◆ Records shown:
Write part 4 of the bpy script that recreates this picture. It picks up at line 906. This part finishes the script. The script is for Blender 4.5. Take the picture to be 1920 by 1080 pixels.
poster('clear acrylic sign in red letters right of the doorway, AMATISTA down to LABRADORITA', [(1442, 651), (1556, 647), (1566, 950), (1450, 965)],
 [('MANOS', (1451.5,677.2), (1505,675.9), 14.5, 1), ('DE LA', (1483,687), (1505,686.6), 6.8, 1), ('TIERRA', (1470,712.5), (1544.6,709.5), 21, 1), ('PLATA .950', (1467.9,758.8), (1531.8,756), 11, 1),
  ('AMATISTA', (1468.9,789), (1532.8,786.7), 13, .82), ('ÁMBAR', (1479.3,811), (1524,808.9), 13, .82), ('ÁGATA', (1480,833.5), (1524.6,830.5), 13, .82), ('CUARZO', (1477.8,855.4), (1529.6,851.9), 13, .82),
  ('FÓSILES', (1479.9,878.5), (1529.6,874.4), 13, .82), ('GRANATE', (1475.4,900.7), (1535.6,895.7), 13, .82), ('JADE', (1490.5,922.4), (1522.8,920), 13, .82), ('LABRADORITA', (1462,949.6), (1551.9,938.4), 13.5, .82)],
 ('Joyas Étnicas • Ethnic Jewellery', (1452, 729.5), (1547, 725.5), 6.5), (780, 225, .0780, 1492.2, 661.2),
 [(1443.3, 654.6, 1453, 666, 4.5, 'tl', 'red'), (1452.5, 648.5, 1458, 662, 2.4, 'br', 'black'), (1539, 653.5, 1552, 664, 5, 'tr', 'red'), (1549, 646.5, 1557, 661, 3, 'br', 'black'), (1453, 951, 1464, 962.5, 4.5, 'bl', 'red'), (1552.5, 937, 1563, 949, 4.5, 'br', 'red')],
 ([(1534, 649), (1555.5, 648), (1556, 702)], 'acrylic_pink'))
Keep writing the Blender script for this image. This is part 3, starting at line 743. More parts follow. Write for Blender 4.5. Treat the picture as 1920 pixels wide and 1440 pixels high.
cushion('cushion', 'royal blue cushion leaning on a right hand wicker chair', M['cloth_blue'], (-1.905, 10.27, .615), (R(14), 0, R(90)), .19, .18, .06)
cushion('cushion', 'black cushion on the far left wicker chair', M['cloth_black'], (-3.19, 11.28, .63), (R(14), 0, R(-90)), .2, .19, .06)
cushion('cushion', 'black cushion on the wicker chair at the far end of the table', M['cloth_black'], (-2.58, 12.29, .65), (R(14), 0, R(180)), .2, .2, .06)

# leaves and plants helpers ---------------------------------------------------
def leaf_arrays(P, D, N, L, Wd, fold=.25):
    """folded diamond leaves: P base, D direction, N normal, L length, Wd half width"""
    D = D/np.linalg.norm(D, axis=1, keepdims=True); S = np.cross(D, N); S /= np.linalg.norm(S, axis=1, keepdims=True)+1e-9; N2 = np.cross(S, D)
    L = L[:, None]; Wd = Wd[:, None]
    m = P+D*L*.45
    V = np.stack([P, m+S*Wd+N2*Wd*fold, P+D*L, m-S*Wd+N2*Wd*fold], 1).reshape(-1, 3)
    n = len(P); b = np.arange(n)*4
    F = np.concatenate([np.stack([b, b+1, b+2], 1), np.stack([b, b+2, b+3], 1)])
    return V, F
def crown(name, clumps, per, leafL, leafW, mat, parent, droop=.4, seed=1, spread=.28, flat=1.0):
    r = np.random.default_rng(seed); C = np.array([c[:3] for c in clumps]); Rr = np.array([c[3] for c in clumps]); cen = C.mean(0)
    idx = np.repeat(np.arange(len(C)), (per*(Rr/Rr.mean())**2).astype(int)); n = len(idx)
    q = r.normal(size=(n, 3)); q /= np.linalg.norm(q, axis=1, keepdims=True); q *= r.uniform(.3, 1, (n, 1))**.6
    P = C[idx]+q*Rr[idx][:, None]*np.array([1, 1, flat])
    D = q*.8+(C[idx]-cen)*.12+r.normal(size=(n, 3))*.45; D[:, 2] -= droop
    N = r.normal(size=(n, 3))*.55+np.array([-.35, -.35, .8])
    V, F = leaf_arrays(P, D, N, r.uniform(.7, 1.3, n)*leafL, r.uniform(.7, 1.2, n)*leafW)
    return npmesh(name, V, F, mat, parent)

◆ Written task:
Only the number is wanted: how many lines in the entries above contain the string "script"?

◆ Finished exercise:
2